Diversions for the MSU’s crew of about 300 were plentiful once men took a pit stop in various cities and towns where they could disembark the plant boat or quarter boat for any length of time.
“You eat with ’em, you rode to work with ’em, and you had some of them in your room with you,” Bobby Stokes said. “Three or four months a year, you were with ’em just about 24 hours a day.”
“It’s like a small city,” Billy said. “It became kind of like a family, because you spend more time there than you do at home.”
For the Stokes, that’s a relative term — because they’re neighbors at home, too. Since the early 1980s, they’ve lived beside one another in Timberlane subdivision, in south Warren County.

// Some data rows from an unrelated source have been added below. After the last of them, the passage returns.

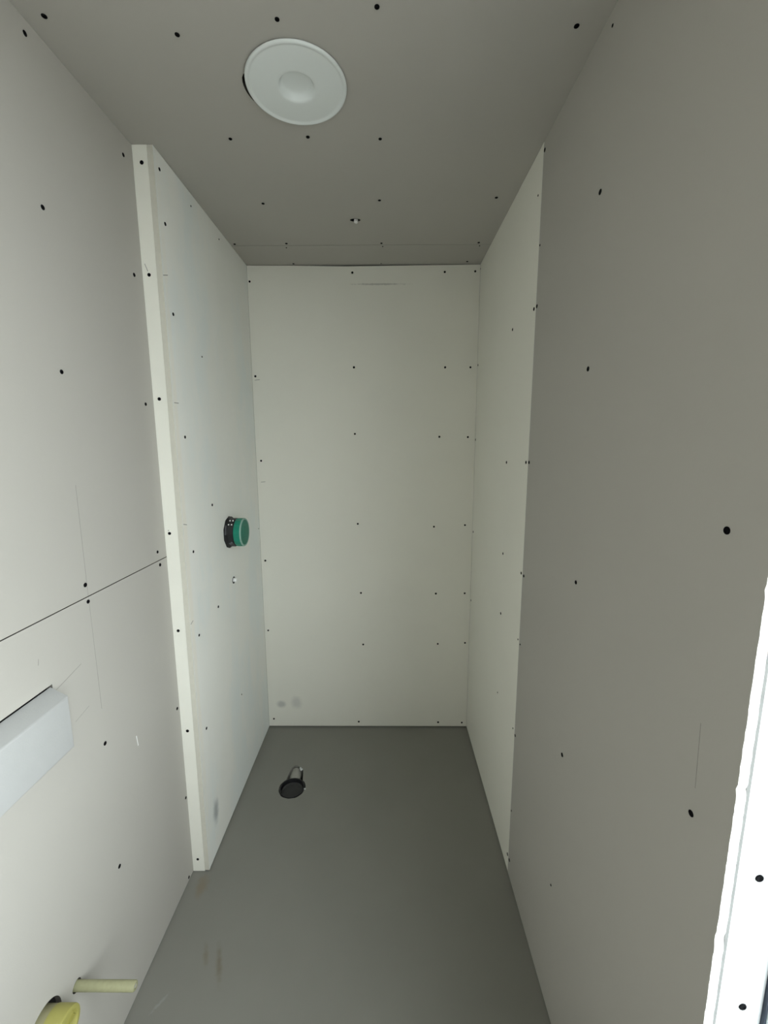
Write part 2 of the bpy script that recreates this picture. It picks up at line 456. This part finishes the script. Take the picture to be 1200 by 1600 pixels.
rsill = plate('plasterboard', on_right, rect(JN, 0.0055, JY - 0.001, SILL), T, [M['board'], M['plaster']], wr, edge_mat=True)
rnear = plate('plasterboard', on_right, rect(YF, 0.0055, JN - 0.001, HC - 0.0012), T, [M['board'], M['plaster']], wr, edge_mat=True)
SRL = [(2.1423, 2.3765), (2.1331, 1.9405), (2.1393, 1.585), (2.1246, 1.1196), (2.1276, 0.7512), (1.5691, 1.959), (1.5746, 1.4951), (1.5699, 1.1496),
       (1.5657, 0.9111), (1.5633, 0.5786), (1.3644, 2.2773), (1.3512, 1.9616), (1.3549, 1.5039), (1.3479, 1.1412), (1.3475, 0.9089), (1.3541, 0.5728), (1.3450, 0.068)]
SRF = [(1.3265, 2.3725), (1.3265, 2.1275), (1.3265, 1.962), (1.3265, 1.5048), (1.3214, 1.1398), (1.323, 0.9029), (1.3265, 0.5655), (1.3265, 0.2689), (1.3208, 0.0698),
       (0.971, 2.0762), (0.97, 1.7237), (0.9558, 1.2402), (0.964, 0.7831), (0.9759, 0.3804), (0.5432, 1.4481), (0.5433, 1.027), (0.9674, 2.3685)]
sr_place = lambda a, b: (XR, a, b)
screws(rlin, SRL, (-1, 0, 0), sr_place, small=(0, 9, 10, 14, 15))
screws(rfront, SRF, (-1, 0, 0), sr_place, small=(1, 5, 7, 13, 16))
mark('pencil_line', rfront, M['pencil'], on_right, (0.5464, 1.1696), (0.5420, 1.07), 0.0010)
# lining of the window reveal and the window behind it
JX0, JX1 = XR + T + 0.0052, XR + 0.0800
tj = boxes('trim_1', [((JX0, JY + 0.0015, SILL - T), (JX1, JY + T + 0.0005, HEAD + T))], M['jamb'], kind='structure',
           label='white board lining the far side of the bright window reveal at the right edge')
boxes('reveal_board', [((JX0, JN - T, SILL - T), (JX1, JN - 0.0015, HEAD + T))], M['jamb'], tj)
boxes('reveal_board', [((JX0, JN, HEAD), (JX1, JY, HEAD + T))], M['jamb'], tj)
boxes('reveal_board', [((JX0, JN, SILL - T), (JX1, JY, SILL))], M['jamb'], tj)
screws(tj, [(0.4914, 0.9932), (0.4965, 0.7826), (0.4930, 1.29), (0.4930, 1.6), (0.494, 1.9)], (0, -1, 0), lambda a, b: (a, JY + 0.0015, b))
boxes('joint_shade_strip', [((XR + T + 0.0002, JY + 0.0008, SILL - T), (JX0 - 0.0001, JY + T - 0.0002, HEAD + T))], M['joint_grey'], tj)  # strip added to draw the shaded joint line
FX0, FX1 = XR + 0.083, XR + 0.135
def frame_bars(y0, y1, z0, z1, w, x0, x1):
    return [((x0, y0, z0), (x1, y0 + w, z1)), ((x0, y1 - w, z0), (x1, y1, z1)),
            ((x0, y0 + w + 0.0001, z0), (x1, y1 - w - 0.0001, z0 + w)), ((x0, y0 + w + 0.0001, z1 - w), (x1, y1 - w - 0.0001, z1))]
dr = boxes('window_1', frame_bars(JN - 0.045, JY + 0.045, SILL - 0.045, HEAD + 0.045, 0.053, FX0, FX1) +
           [((FX0, (JN + JY) / 2 - 0.035, SILL + 0.0082), (FX1, (JN + JY) / 2 + 0.035, HEAD - 0.0082))],
           M['frame'], kind='structure', label='white window frame in the right wall, only its dark seal and edge in view', bevel=0.002)
boxes('seal', [((JX1 + 0.0002, JY - 0.004, SILL), (FX0 - 0.0001, JY + 0.010, HEAD)), ((JX1 + 0.0002, JN - 0.010, SILL), (FX0 - 0.0001, JN + 0.004, HEAD))],
      M['gasket'], dr, label='dark rubber seal')
JM = (JN + JY) / 2
for y0, y1 in ((JN + 0.0085, JM - 0.0355), (JM + 0.0355, JY - 0.0085)):
    boxes('pane', [((FX0 + 0.030, y0, SILL + 0.0085), (FX0 + 0.036, y1, HEAD - 0.0085))], M['glass'], dr)
# outer cladding around the window so that daylight enters only through it
boxes('wall_outer', [((XR + 0.106, JY + 0.046, -0.1), (0.585, D2 + 0.02, HC + 0.1)), ((XR + 0.106, YF - 0.1, -0.1), (0.585, JN - 0.046, HC + 0.1)),
                     ((XR + 0.106, JN - 0.046, HEAD + 0.046), (0.585, JY + 0.046, HC + 0.1)), ((XR + 0.106, JN - 0.046, -0.1), (0.585, JY + 0.046, SILL - 0.046))],
      M['paving'], kind='structure', label='outer skin of the right wall')

# ------------------------------------------------------------------ wall behind the camera
wf = boxes('wall_front', [((XL - T, YF - 0.1, 0), (XR + T, YF - T, HC))], M['cavity'], kind='structure', label='wall behind the camera')
plate('plasterboard', on_front, rect(XL + 0.001, 0.0055, XR - 0.001, HC - 0.0012), T, [M['board'], M['plaster']], wf, edge_mat=True)

# ------------------------------------------------------------------ ceiling
VCX, VCY = -0.2095, 1.1425
def vent_hole():
    pts = []
    n = 72
    for i in range(n):
        a = 2 * math.pi * i / n
        d = abs((a - math.radians(174) + math.pi) % (2 * math.pi) - math.pi)
        rr = 0.106 + 0.0210 * max(0, 1 - (d / 0.50) ** 4)       # cut too wide on the left
        pts.append((VCX + rr * math.cos(a), VCY + rr * math.sin(a)))
    return pts
cl = boxes('ceiling', [((-0.86, YF - 0.1, HC + T), (0.605, D2 + 0.11, HC + 0.10))], M['cavity'], kind='structure',
           label='grey plasterboard ceiling with a joint near the back wall')
cf = plate('plasterboard', on_ceil, rect(-0.86, YF - 0.1, 0.549, 1.9520), T, [M['ceiling'], M['edge']], cl, edge_mat=True,
           holes=[vent_hole(), circle(-0.1165, 1.7500, 0.0205, 22, 0.0108)])
cb = plate('plasterboard', on_ceil, rect(-0.86, 1.9535, 0.549, D2 + T), T, [M['ceiling'], M['edge']], cl, edge_mat=True)
SCL = [(-0.6759, 0.9758), (-0.4315, 1.0162), (-0.2168, 0.9861), (-0.0169, 0.9635), (0.3881, 1.0052), (-0.4315, 1.3179), (-0.2154, 1.3127), (-0.0159, 1.322),
       (-0.4326, 1.6356), (-0.0225, 1.6204), (0.418, 1.6081), (-0.640, 1.9374), (-0.4202, 1.9344), (-0.4291, 1.9723), (-0.0195, 1.9363), (-0.0144, 1.9655), (0.3897, 1.9354),
       (0.3995, 1.9640), (-0.4341, 2.1347), (0.3762, 2.1202), (-0.0234, 2.1362)]
SCL[10] = (0.3800, 1.6081)
sc_place = lambda a, b: (a, b, HC)
screws(cf, [p for p in SCL if p[1] < 1.95], (0, 0, -1), sc_place)
screws(cb, [p for p in SCL if p[1] > 1.95], (0, 0, -1), sc_place, small=(0, 1, 2, 5))

# ------------------------------------------------------------------ vent cover in the ceiling
vent = thing('vent_cover', 'round white plastic vent cover with a dished centre, sitting over a hole in the ceiling', 'vent', (VCX, VCY, HC))
bm = bmesh.new()
prof = [(0.100, 0.0000), (0.1165, -0.0002), (0.1178, -0.0018), (0.1177, -0.0038), (0.1165, -0.0056), (0.1145, -0.0063), (0.1120, -0.0061),
        (0.1095, -0.0050), (0.1076, -0.0041), (0.1062, -0.0038), (0.1040, -0.0039), (0.090, -0.0046), (0.070, -0.0054), (0.0500, -0.0058), (0.0450, -0.0057),
        (0.0425, -0.0048), (0.0405, -0.0025), (0.0370, 0.0032), (0.0340, 0.0070), (0.0315, 0.0084), (0.0270, 0.0090), (0.0150, 0.0091), (0, 0.0091)]
lathe(bm, prof, 72)
cov = link('cover', bm, M['vent'], vent, smooth=True)
cov.location = (-0.0005, -0.0025, -0.0026)
cov.rotation_euler = (math.radians(-0.4), math.radians(-0.7), 0)
bm = bmesh.new()
lathe(bm, [(0.1045, 0.0005), (0.1045, 0.0124), (0.097, 0.0124), (0.097, 0.0005)], 48, closed=True)
link('duct_collar', bm, M['black_plastic'], vent, smooth=True)

# ------------------------------------------------------------------ cable end in the ceiling
cab = thing('cable_end', 'small white cable end poking out of a ragged hole in the ceiling', 'cable', (-0.1135, 1.7500, HC))
bm = bmesh.new()
tube(bm, [(0, 0, 0.0122), (0, 0, 0.0), (0, -0.0006, -0.004), (0, -0.0015, -0.0075)], 0.0078, 14)
link('sheath', bm, M['white_plastic'], cab, smooth=True)
bm = bmesh.new()
tube(bm, [(0.0, -0.0015, -0.0076), (0.0, -0.0022, -0.0100)], 0.0040, 10)
link('core', bm, M['white_plastic'], cab, smooth=True)

bm = bmesh.new()
nn = 24
rr = []
for sx, sy, z in [(0.0202, 0.0105, -0.0003), (0.0202, 0.0105, 0.0120), (0.0180, 0.0092, 0.0120), (0.0180, 0.0092, -0.0003)]:
    rr.append([bm.verts.new((-0.003 + sx * math.cos(2 * math.pi * i / nn), sy * math.sin(2 * math.pi * i / nn), z)) for i in range(nn)])
for i4 in range(4):
    for i in range(nn):
        bm.faces.new((rr[i4][i], rr[i4][(i + 1) % nn], rr[(i4 + 1) % 4][(i + 1) % nn], rr[(i4 + 1) % 4][i]))
link('hole_shade_ring', bm, M['black_plastic'], cab, smooth=True)  # black ring added so the cable hole looks shaded inside

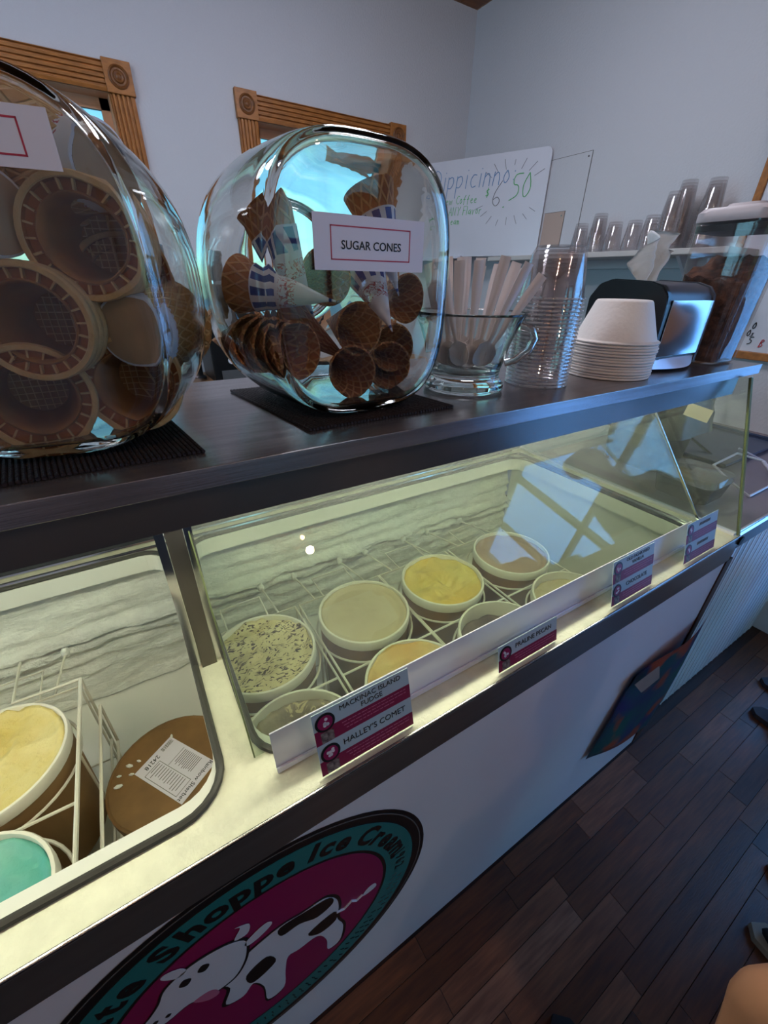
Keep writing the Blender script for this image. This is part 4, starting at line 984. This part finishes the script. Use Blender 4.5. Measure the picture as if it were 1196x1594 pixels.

And these neighbors don’t need good fences because life is simply all in the family.
“You walk outside, and you’re right there,” said Cathy Stokes, Bobby’s wife. “It was Bobby talking to Billy or one of the kids talking to them.”
In the days before cellphones, reaching a loved one on the mat sinking unit took a certain amount of patience, Cathy said.
“He would work 12 days on, two days off,” she said. “And the only time he could call was whenever they could get off the boat and call from a pay phone.”
“We’d put a vehicle up on a hill, build a roadway in,” Bobby Stokes said. “If you’d want to go to town every night, you’d go. Lots of times, we’d get up on a hill and cook sausage or hot dogs.”
When it came to leisure on board the boats, Bobby and Billy played hands of cards and dominoes with the best of them. Bobby was better, Billy will say.
“There’s four of us brothers altogether and we’ve always been close,” Billy Stokes said. “Our lifestyles are different, but we’re still close.”